Alger Salt and the VOTEM
Alger joined and took us back to the early 1980s, when he and a colleague built an analog interface for the ZX81/TS1000 cassette input. The device—named VOTEM (Voltage & TEMperature)—used an Analog Devices voltage-to-frequency converter to transform analog measurements into audio pulses recorded by the cassette input.
Pricing then was modest—kits for about $40, assembled units $60—but the impact was wider than the cost: several hundred units were sold, a few overseas, and at least one made it into a space shuttle experiment as a temperature monitor (even when the main experiment didn’t go to plan). Alger’s story demonstrates how low-cost sensors + simple interfacing can turn a home microcomputer into a capable data-logger or robot sensor hub.
You can read more about Alger and the VOTEM here.
We talked robots
What started as a suggestion to “talk about robots” quickly evolved into a rich conversation connecting Timex/Sinclair machines (ZX81, TS1000) to early robotics projects, homebrew interfaces, and modern hardware hacks.

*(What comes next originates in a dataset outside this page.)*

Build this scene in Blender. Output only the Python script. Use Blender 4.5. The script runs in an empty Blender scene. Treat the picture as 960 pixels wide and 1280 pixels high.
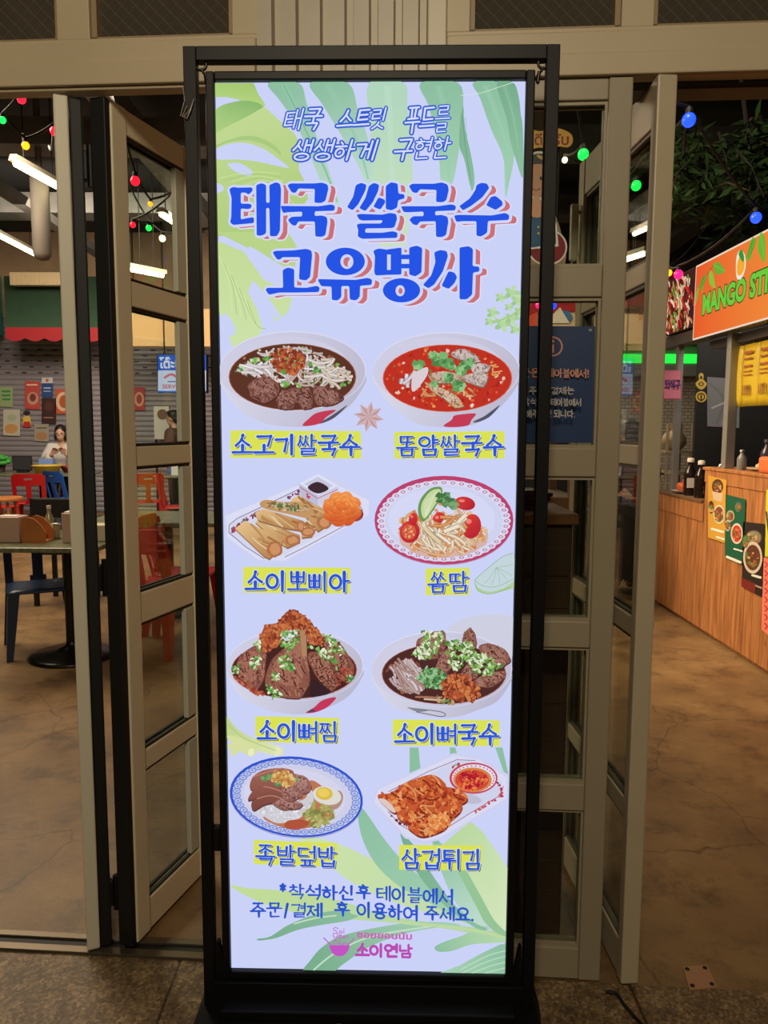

Bruce Taylor’s Henry robot—originally documented in Sync magazine—was a centerpiece of our retro-robotics discussion. Henry combined a ZX81/TS1000 (with a memory expansion) and custom interface electronics to control actuators, bump switches, and other sensors inside a plastic dome. Bruce’s design emphasized repurposed parts, simple relay and motor control, and real-world behavior like bump-and-reverse logic.
Key interface hardware included the RX81 board (an I/O interface that provided latched inputs and outputs) and expansion boards from small companies. In modern terms, RX81-equivalent functionality is what we now accomplish with microcontrollers and GPIO expanders.
We also took a deep dive into Hobby Robot’s robots—built from flower pots, drip trays, consumer speakers, and surplus motors. The designs reminded us that early hobby robotics often traded polish for cost-effectiveness. These projects showed that building a robot is often as much about creative sourcing and mechanical ingenuity as it is about electronics.
More details about robotics built using the Timex/Sinclair computers.
Carl Miles’ modern TS1000 reworking: expansion boards, audio, VGA, and RAM
Carl walked through his ambitious rework of the TS1000/ZX81 architecture. His goal: keep the original form factor while adding modern conveniences. Highlights include:
– Full-size keyboard case integration to replace membrane keyboards.
– Programmable joystick ports that can be remapped for older game and robotics software.
– ZX Wespy VGA generator using ESP32 to sniff video outputs and produce clean VGA output.
– Audio via AY-family chips (bringing the sound chip from the color machines to the TS1000), plus SD-card or Wi‑Fi-based file systems to avoid tapes.
– Massive memory expansions (hundreds of KB) and battery-backed RAM slots to preserve state without cassette hassles.
Carl is producing both a board that entirely replaces the original motherboard (fit into an original case) and an expansion board that sandwiches onto an existing TS1000 to add features like joystick ports, sound, and RAM. For robot builders, these kinds of expansions make old machines far more usable as controllers for sensors, motors, and modern peripherals.